R-APS Control Messages
Nodes on the ring use control messages called Ring Automatic Protection Switching (R-APS) messages to coordinate switching the ring protection link (RPL) on and off. A failure along the ring triggers a R-APS Signal Failure (R-APS SF) message in both directions of the nodes adjacent to the failed link after they have blocked the port facing the failed link. Upon receipt of this message, the RPL owner unblocks the RPL port.
![]() Note |
A single link failure in the ring ensures a loop-free topology. |
CFM Protocols and Link Failures
Connectivity Fault Management (CFM) and line status messages are used to detect ring link and node failure.
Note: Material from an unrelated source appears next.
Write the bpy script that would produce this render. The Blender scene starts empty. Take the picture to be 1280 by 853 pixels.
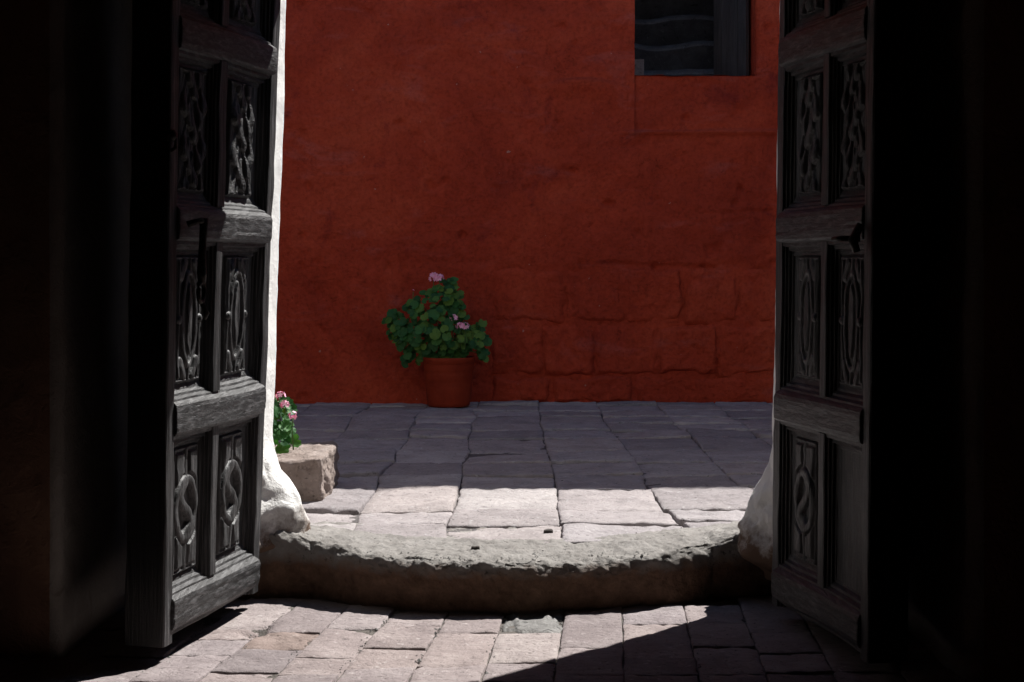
import bpy, math, random
import numpy as np
from mathutils import Vector, Matrix, Euler

random.seed(7)
rng = np.random.default_rng(7)
SC = bpy.context.scene
COL = SC.collection

# ------------------------------------------------------------------ camera, world, sun, exposure
EYE = 1.30            # camera height above the room floor
F = 1900.0            # focal length in photo pixels (photo 1280 wide)
cam_d = bpy.data.cameras.new("camera")
cam_d.sensor_width = 36.0
cam_d.lens = F / 1280 * 36.0
cam_d.shift_y = -101.5 / 1280
cam_d.clip_start = 0.05
cam_d.clip_end = 1000
cam = bpy.data.objects.new("camera", cam_d)
COL.objects.link(cam)
cam.location = (0, 0, EYE)
cam.rotation_euler = (math.radians(90), 0, 0)
SC.camera = cam

SUN_AZ = math.radians(45.2)     # from +Y towards +X
SUN_EL = math.radians(54.0)
sun_dir = Vector((math.sin(SUN_AZ) * math.cos(SUN_EL), math.cos(SUN_AZ) * math.cos(SUN_EL), math.sin(SUN_EL)))
world = bpy.data.worlds.new("World")
SC.world = world
world.use_nodes = True
wn = world.node_tree
for n in list(wn.nodes):
    wn.nodes.remove(n)
w_out = wn.nodes.new("ShaderNodeOutputWorld")
w_bg = wn.nodes.new("ShaderNodeBackground")
w_sky = wn.nodes.new("ShaderNodeTexSky")
w_sky.sky_type = 'NISHITA'
w_sky.sun_disc = False
w_sky.sun_elevation = SUN_EL
w_sky.sun_rotation = SUN_AZ
w_sky.altitude = 2300
w_sky.air_density = 0.9
w_sky.dust_density = 0.6
w_bg.inputs['Strength'].default_value = 0.082
wn.links.new(w_sky.outputs[0], w_bg.inputs[0])
wn.links.new(w_bg.outputs[0], w_out.inputs[0])

sun_l = bpy.data.lights.new("sun", 'SUN')
sun_l.energy = 4.6
sun_l.angle = math.radians(0.53)
sun_l.color = (1.0, 0.972, 0.93)
sun = bpy.data.objects.new("sun", sun_l)
COL.objects.link(sun)
sun.location = (6, 6, 12)
sun.rotation_euler = (-sun_dir).to_track_quat('-Z', 'Y').to_euler()

SC.view_settings.view_transform = 'Standard'
SC.view_settings.look = 'None'
SC.view_settings.gamma = 1.0
SC.view_settings.exposure = 1.02
SC.cycles.use_denoising = True
SC.cycles.max_bounces = 10
SC.cycles.diffuse_bounces = 6
SC.cycles.caustics_reflective = False
SC.cycles.caustics_refractive = False
SC.cycles.sample_clamp_indirect = 4.0

# ------------------------------------------------------------------ numpy noise
def _hash(ix, iy, iz, seed):
    h = (ix.astype(np.int64) * 374761393 + iy.astype(np.int64) * 668265263 + iz.astype(np.int64) * 2147483647 + seed * 1274126177) & 0xFFFFFFFF
    h = ((h ^ (h >> 13)) * 1274126177) & 0xFFFFFFFF
    h = ((h ^ (h >> 16)) * 2246822519) & 0xFFFFFFFF
    return ((h ^ (h >> 15)) & 0xFFFF) / 65535.0

def vnoise(p, seed=0):
    """value noise in -1..1, p (...,3)"""
    p = np.asarray(p, float)
    i = np.floor(p).astype(np.int64)
    f = p - i
    f = f * f * f * (f * (f * 6 - 15) + 10)
    x, y, z = i[..., 0], i[..., 1], i[..., 2]
    r = 0
    for dx in (0, 1):
        wx = f[..., 0] if dx else 1 - f[..., 0]
        for dy in (0, 1):
            wy = f[..., 1] if dy else 1 - f[..., 1]
            for dz in (0, 1):
                wz = f[..., 2] if dz else 1 - f[..., 2]
                r = r + wx * wy * wz * _hash(x + dx, y + dy, z + dz, seed)
    return r * 2 - 1

def fbm(p, octaves=4, seed=0, gain=0.5):
    p = np.asarray(p, float)
    a, r = 1.0, 0.0
    for o in range(octaves):
        r = r + a * vnoise(p * (2.0 ** o) + 17.3 * o, seed + o)
        a *= gain
    return r

def sstep(a, b, x):
    t = np.clip((x - a) / (b - a), 0, 1)
    return t * t * (3 - 2 * t)

# ------------------------------------------------------------------ objects
def link(o, parent=None):
    COL.objects.link(o)
    if parent is not None:
        o.parent = parent
    return o

def tag(o, label=None, cat=None, group=None, kind=None):
    if label: o['label'] = label
    if cat: o['category'] = cat
    if group: o['group'] = group
    if kind: o['kind'] = kind
    return o

def empty(name, loc=(0, 0, 0), rz=0.0):
    o = bpy.data.objects.new(name, None)
    o.empty_display_size = 0.1
    o.location = loc
    o.rotation_euler = (0, 0, rz)
    return link(o)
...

During the recovery phase, when the failed link is restored, the nodes adjacent to the restored link send Ring Automatic Protection Switching (R-APS) No Request (R-APS NR) messages. Upon obtaining this message, the ring protection link (RPL) owner blocks the RPL port and sends two messages: R-APS NR and R-APS RPL (R-APS NR, RB). These messages cause all other nodes, other than the RPL owner in the ring, to unblock all blocked ports. The Ethernet Ring Protection (ERP) protocol works for both unidirectional failure and multiple link failure scenarios in a ring topology.
![]() Note |
The G.8032 Ethernet Ring Protection (ERP) protocol uses CFM Continuity Check Messages (CCMs) at an interval of 3.3 milliseconds (ms). At this interval (which is supported only on selected platforms), SONET-like switching time performance and loop-free traffic can be achieved. |
When you enable CFM, the G.8032 Ethernet Ring Protection feature ensures recovery times of less than 50 milliseconds. This is achieved by managing the forwarding state of each ring port, preventing loops, and maintaining connectivity in the event of a failure.
![]() Note |
This feature can operate without CFM; however, performance of less than 50 milliseconds is not guaranteed without it. |
G.8032 ERP Timers
The G.8032 Ethernet Ring Protection (ERP) protocol specifies the use of different timers to avoid race conditions and unnecessary switching operations:
-
Delay timers—Used by the Ring Protection Link (RPL) owner to verify that the network has stabilized before blocking the RPL. Note the following points about delay timers.
-
After a signal failure (SF) condition, a Wait-to-Restore (WTR) timer is used to verify that the SF is not intermittent.
-
The WTR timer can be configured by the operator. The default time interval is 5 minutes; the time interval ranges from 1 to 12 minutes.
-
After a force switch (FS) or a manual switch (MS) command is issued, a Wait-to-Block (WTB) timer is used to verify that no background condition exists.
Note
The WTB timer interval may be shorter than the WTR timer interval.
-
-
Guard timer—Used by all nodes when changing state; the guard timer blocks latent outdated messages from causing unnecessary state changes. The guard timer can be configured. The default time interval is 500 ms; the time interval ranges from 10 to 2000 ms.
-
Hold-off timers—Used by the underlying Ethernet layer to filter out intermittent link faults. The hold-off timer can be configured. The default time interval is 0 seconds; the time interval ranges from 0 to 10 seconds. Faults are reported to the ring protection mechanism only if this timer expires.